İnsanın uyku düzeninden beslenmesine, alışverişine kadar her unsur önce kendisine sonra çevresine saygı ve sevgi barındırmalı. Eko, Grekçe oikos, ev demektir. Ekoloji dediğimizde tüm evlerle yani beden evi, mesken evi ve gezegen evlerimizle uyumlu olmayı anlamalıyız. Neyi neden satın aldığımızı ve nasıl üretildiğini bilmeliyiz. Bütüncül bakışın yeniden doğduğu ve şart olduğu bir dünyada yaşıyoruz.
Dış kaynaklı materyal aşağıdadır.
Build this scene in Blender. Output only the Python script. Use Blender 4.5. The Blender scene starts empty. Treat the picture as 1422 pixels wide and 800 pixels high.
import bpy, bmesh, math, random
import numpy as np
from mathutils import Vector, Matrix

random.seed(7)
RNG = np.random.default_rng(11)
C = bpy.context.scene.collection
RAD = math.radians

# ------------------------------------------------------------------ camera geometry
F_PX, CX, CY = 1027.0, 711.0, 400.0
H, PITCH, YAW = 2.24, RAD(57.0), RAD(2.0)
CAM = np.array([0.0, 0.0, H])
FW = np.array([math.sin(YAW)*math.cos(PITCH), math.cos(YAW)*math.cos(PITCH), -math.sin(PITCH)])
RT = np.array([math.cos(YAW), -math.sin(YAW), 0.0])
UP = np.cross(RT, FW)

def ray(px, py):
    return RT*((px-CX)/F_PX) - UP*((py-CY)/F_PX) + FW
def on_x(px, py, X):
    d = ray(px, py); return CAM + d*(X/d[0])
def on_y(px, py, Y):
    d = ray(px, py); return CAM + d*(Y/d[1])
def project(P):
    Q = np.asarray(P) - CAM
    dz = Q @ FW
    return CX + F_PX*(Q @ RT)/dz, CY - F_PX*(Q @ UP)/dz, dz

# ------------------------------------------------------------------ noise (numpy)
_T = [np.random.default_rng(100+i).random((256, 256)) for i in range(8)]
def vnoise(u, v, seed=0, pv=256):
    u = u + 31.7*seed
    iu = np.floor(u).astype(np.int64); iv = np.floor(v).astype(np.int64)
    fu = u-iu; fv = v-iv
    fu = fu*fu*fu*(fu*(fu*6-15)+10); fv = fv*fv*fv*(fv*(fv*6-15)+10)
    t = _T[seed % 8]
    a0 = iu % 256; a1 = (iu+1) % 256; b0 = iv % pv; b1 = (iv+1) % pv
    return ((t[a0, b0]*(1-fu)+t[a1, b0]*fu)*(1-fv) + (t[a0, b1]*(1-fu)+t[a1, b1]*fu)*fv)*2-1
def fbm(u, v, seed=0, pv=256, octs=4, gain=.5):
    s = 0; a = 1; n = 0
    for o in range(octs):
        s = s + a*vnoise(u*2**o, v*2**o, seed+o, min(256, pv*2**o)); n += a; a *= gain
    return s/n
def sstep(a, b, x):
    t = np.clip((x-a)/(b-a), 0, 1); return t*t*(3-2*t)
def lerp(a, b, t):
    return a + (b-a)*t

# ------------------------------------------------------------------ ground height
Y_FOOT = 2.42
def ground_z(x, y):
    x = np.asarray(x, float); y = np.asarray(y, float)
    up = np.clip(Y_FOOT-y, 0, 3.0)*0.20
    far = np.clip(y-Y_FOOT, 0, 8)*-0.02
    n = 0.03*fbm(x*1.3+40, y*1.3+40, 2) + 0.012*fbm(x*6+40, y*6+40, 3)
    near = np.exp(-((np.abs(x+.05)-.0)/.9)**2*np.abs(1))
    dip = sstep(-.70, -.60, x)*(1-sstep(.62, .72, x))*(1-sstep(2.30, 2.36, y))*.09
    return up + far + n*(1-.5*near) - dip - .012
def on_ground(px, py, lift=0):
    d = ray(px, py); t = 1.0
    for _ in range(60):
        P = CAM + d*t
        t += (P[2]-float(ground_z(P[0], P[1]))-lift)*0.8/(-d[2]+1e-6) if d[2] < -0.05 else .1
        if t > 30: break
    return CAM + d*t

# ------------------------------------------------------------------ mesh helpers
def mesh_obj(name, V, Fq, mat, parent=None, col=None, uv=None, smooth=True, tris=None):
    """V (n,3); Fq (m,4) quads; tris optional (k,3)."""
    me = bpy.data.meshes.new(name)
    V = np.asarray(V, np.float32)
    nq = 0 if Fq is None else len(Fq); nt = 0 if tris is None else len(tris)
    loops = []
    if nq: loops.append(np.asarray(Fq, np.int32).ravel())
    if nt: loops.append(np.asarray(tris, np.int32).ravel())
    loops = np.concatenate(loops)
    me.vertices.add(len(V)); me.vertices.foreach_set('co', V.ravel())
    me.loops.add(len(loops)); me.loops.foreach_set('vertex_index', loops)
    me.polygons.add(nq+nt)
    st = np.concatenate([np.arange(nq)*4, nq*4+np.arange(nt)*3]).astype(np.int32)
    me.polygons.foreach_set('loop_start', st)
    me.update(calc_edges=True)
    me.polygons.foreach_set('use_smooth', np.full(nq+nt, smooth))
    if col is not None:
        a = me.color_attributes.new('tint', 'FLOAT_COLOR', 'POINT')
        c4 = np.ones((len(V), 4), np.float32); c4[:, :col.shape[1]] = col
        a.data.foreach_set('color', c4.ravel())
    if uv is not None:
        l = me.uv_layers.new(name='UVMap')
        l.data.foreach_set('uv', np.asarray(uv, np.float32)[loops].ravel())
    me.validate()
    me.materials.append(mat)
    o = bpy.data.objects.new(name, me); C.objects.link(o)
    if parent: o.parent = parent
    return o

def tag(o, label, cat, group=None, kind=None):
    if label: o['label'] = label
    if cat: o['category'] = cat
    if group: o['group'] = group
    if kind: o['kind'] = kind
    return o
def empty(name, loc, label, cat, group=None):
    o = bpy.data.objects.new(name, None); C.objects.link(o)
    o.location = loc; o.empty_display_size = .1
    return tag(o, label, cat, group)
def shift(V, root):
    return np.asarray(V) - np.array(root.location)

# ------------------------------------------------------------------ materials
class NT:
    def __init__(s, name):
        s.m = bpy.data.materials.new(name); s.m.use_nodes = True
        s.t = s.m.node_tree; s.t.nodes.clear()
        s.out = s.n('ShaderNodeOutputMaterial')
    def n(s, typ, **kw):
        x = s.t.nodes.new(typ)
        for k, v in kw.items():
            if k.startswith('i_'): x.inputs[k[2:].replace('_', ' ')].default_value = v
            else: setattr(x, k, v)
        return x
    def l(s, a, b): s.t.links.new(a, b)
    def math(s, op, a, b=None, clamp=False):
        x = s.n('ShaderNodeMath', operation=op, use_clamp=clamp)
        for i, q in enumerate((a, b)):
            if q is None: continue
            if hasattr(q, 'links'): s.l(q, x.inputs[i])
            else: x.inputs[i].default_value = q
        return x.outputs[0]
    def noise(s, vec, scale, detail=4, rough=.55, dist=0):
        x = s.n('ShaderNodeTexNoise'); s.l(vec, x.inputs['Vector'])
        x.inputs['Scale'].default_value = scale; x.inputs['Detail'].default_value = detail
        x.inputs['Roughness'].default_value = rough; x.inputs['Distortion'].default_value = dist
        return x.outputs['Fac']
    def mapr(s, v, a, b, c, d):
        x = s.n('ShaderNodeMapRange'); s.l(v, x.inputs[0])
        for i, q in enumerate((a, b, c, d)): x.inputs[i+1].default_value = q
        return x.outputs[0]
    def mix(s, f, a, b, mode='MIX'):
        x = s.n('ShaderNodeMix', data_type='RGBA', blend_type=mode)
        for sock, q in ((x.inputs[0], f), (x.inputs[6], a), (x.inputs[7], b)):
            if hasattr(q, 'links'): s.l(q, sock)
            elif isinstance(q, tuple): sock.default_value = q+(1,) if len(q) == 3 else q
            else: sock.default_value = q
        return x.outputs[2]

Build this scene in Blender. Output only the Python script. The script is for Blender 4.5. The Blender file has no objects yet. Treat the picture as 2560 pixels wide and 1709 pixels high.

Herkes kendi işini severek ve en iyi şekilde yapmalı, üretmeli ve mümkün olduğunca paylaşmalı.
YEŞİL BİNALARIN SAĞLADIĞI DİĞER AVANTAJLAR
• Yapım aşamasında doğal çevre tahribatının en aza indirilmesi
• Atık malzemelerden dönüştürülerek üretilen yapı malzemelerinin kullanılması
• Hafriyat ile ortaya çıkan atık malzemenin değerlendirmeye alınması
• Yeşil çatı uygulaması ile yağmur sularının arındırılması
• Yağmur sularının kullanımı ile kanalizasyon sisteminin yükünü azaltma
• Az su tüketen bitki ve ağaçlar ile peyzaj yapılması
• Doğal ışıktan yararlanma
• Etkili yalıtım sistemleri ile enerji tasarrufunun sağlanması, ses ve ısı yalıtımının oluşturulması
• Karbondioksit salınımının azaltılması
• Az su tüketen armatürlerin kullanılması
• Binada tüketilen atık suyun arıtılması ve sulama amaçlı kullanılması
• Güneş enerjisi, rüzgar enerjisi gibi yenilenebilir enerji kaynaklarının kullanılması.